One prisoner at Guantanamo Bay is a former Iraqi infantryman, recruited by the Taleban, who became a member of al-Qaeda and was arrested in Pakistan in July, 2002. That same year, Ahmed Omar Saeed Sheikh, a former pupil of the fee-paying Forest School in Snaresbrook, East London, and a member of the Great Britain arm-wrestling team was sentenced to death for the kidnap and murder of the American journalist Daniel Pearl.
How are we to make sense of such random individuals? Iraq provided a safe haven for the al-Qaeda scientist who mixed the chemicals for the 1993 World Trade Centre attack; national television broadcast anti-Saudi propaganda and a confidant of bin Laden was a guest of Iraqi Intelligence in Baghdad for two weeks. We went to war over these odd facts while, under our noses, suicide bombers fermented in primary schools and youth centres. The War on Terror is a failure of imagination; alighting on a big bogeyman figure such as Saddam while letting a thousand little demons run free.

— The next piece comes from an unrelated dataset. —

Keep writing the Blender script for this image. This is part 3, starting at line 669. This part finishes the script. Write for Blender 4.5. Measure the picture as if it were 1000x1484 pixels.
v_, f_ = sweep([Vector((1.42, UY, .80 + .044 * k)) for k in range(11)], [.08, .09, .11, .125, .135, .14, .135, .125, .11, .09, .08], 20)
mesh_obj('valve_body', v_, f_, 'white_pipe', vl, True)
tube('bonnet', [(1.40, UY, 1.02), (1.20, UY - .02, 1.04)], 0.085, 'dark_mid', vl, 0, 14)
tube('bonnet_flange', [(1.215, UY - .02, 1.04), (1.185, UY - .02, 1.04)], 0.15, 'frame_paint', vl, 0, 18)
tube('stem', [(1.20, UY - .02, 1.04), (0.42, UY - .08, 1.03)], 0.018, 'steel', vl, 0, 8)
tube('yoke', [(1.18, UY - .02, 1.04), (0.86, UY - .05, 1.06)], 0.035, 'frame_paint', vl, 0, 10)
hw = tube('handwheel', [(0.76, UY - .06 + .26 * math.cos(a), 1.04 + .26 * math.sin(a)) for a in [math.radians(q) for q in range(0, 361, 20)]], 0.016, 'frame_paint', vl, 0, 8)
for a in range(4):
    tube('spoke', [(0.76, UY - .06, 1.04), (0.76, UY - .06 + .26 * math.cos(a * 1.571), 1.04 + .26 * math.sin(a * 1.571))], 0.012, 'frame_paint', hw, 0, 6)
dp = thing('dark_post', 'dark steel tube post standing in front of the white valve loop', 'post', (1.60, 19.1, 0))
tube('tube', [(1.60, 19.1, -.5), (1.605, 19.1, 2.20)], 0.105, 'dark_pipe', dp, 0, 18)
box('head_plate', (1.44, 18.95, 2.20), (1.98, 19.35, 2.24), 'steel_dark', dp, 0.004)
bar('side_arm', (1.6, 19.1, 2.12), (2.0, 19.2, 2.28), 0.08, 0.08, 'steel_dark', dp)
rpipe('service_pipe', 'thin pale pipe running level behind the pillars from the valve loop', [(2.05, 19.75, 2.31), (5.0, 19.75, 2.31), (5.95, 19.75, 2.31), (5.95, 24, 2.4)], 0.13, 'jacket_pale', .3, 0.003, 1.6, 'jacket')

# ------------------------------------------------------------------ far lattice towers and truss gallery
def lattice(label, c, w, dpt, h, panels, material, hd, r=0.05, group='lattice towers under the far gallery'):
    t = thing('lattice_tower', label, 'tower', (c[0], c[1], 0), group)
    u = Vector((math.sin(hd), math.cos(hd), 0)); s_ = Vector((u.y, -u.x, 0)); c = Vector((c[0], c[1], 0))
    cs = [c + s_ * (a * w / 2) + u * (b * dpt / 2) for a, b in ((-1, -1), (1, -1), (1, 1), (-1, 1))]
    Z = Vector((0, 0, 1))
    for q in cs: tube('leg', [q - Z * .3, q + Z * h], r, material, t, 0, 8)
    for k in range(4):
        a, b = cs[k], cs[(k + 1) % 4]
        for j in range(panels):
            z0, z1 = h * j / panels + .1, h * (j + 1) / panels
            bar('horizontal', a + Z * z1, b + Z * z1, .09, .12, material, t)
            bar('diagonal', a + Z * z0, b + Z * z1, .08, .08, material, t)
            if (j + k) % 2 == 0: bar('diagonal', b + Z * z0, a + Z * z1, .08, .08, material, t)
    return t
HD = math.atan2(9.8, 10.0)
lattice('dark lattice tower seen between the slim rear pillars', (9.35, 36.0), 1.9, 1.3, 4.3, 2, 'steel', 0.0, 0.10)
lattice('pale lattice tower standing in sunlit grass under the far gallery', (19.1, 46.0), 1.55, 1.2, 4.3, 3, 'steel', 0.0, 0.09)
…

Those who spoke against the Iraq war were broadly satirised as the not-in-my-name lobby; but it was always a more complex argument than that. According to The Times last Friday, police believe that the mastermind behind the London bombings is linked to a senior al-Qaeda figure “. . . who took part in an al-Qaeda terror summit held in Pakistan 16 months ago”.
Did we miss a meeting? Apparently so. In March 2004, while this was taking place, 137,000 Coalition troops were present in Iraq, 30,000 in oil-rich Kuwait and just 20,000 in Afghanistan. If the Coalition, at that point, had chosen instead to take out al-Qaeda’s summer ball, it could have done so in my name, and in the name of a good many others, too. Bomb if you must; but make sure you drop them on the right people.
It is hard to believe that this week two years ago we were celebrating the triumph of 200 101st Airborne troops, an A10 Warthog gunship, several Kiowa and Apache helicopters and various Humvees armed with .50 calibre machineguns, over four people in a farmhouse near Mosul. The mission killed Saddam’s vicious sons Uday and Qusay and a bodyguard (and Qusay’s 14-year-old son Mustapha who, by an accident of birth, was the last man standing instead of at home learning French vocabulary, and was shot dead). Is the world a nicer place as a result? Probably, yes. Is it safer? Certainly no.
The argument advanced by the Royal Institute of International Affairs that Britain was made a priority terrorist target by war in Iraq, while plainly correct, also misses the point. Had the West and this Government done the right thing by pursuing al-Qaeda to the end, protecting its borders (the alleged mastermind of the bombings is believed to have flown out of the country the night before the attacks, as easily as he flew in to plan them) and criminalising the spread of hatred through religion as it now will, Britain would still have irritated enough people to be under some form of threat.
What is undeniable, however, is that our intelligence and military commitment to Iraq has made us less able to police that threat, that the threat has grown as a result of the diversion and that our overstretched foreign policy has left us playing catch-up. For this reason, the British people now live in an archetypal builder’s house. It looks like a bomb’s hit it.